Lord Leggatt noted that it was an agreed fact that if the project goes ahead, it is inevitable that the oil produced from the well would be refined and eventually undergo combustion, producing greenhouse gas emissions.
It was also agreed that the amount of the emissions could be estimated using an established methodology.
The issue was whether the emissions constituted a 'direct' or 'indirect' effect of the project within the meaning of the EIA Directive and 2017 Regulations.
Lord Leggatt noted that in the view of the Court of Appeal on whether the combustion emissions were "indirect effects" of the project "depended on an evaluative judgment as to whether, given these intermediate events, there was a 'sufficient causal connection' between the extraction of the oil and its eventual combustion".
However, the Supreme Court justice rejected this "intolerably vague" approach, finding that it is "unclear how the decision-making authority is supposed to judge whether the existence or nature of the intervening stages between the extraction of the oil and the ultimate generation of emissions is such as to render the connection between them insufficiently close".
He said: "Is the number of intervening stages supposed in itself to be important? Does the nature of these stages matter and, if so, how? Is the geographical distance between the project site and the places where the GHG emissions will take place supposed to be a relevant consideration and, if so, why? What else, if anything, would be relevant in making a judgment that there was or was not a 'sufficient causal connection'?
"Without any criteria to answer these questions, developers and decision-making authorities are left completely adrift."
He also said that the fact that there is a series of intervening stages between the extraction of the oil and the ultimate generation of emissions "does not itself provide any rational basis for denying that the two are causally linked".
"If there is a clear and inexorable causal path from event X to event Y, then Y is an effect of X," he said.
Lord Leggatt also concluded that the EIA does not impose a geographical limit on the scope of the environmental effects of a project, meaning the council was wrong to confine the EIA to emissions expected to occur on the site.
It also went on to reject an argument from the Court of Appeal that the emissions occurring on combustion could not be regarded as effects of the project because what is burnt as fuel will not be the crude oil produced from the well site but an end product made at a separate facility where the oil will be refined.

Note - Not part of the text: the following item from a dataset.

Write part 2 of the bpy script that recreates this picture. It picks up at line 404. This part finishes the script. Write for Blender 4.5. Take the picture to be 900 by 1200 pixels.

Lord Leggatt reached this conclusion because there was no conjecture about how the oil would be used, unlike materials extracted in a steel plant, for instance, which could be used in a host of different products.
The Supreme Court judge also rejected an argument that relied on a paragraph in the 2019 National Planning Policy Framework (NPPF) that stated: "When determining planning applications, great weight should be given to the benefits of mineral extraction, including to the economy."
However, Lord Leggatt found that the fact that a decision to grant development consent for a particular project is dictated by national policy "does not dispense with the obligation to conduct an EIA; nor does it justify limiting the scope of the EIA".
Lord Sales offered a dissenting opinion, with which Lord Richards agreed.
Lord Sales said he would dismiss the appeal, concluding that: "In the present context, the EIA Directive, interpreted according to its terms, has a valuable role to play in relation to mitigating greenhouse gas emissions associated with projects for which planning permission is sought, but it should not be given an artificially wide interpretation to bring all downstream and scope 3 emissions within its ambit as well.
"That has not been stipulated in the text of the EIA Directive, is not in line with its purpose and would distort its intended scheme."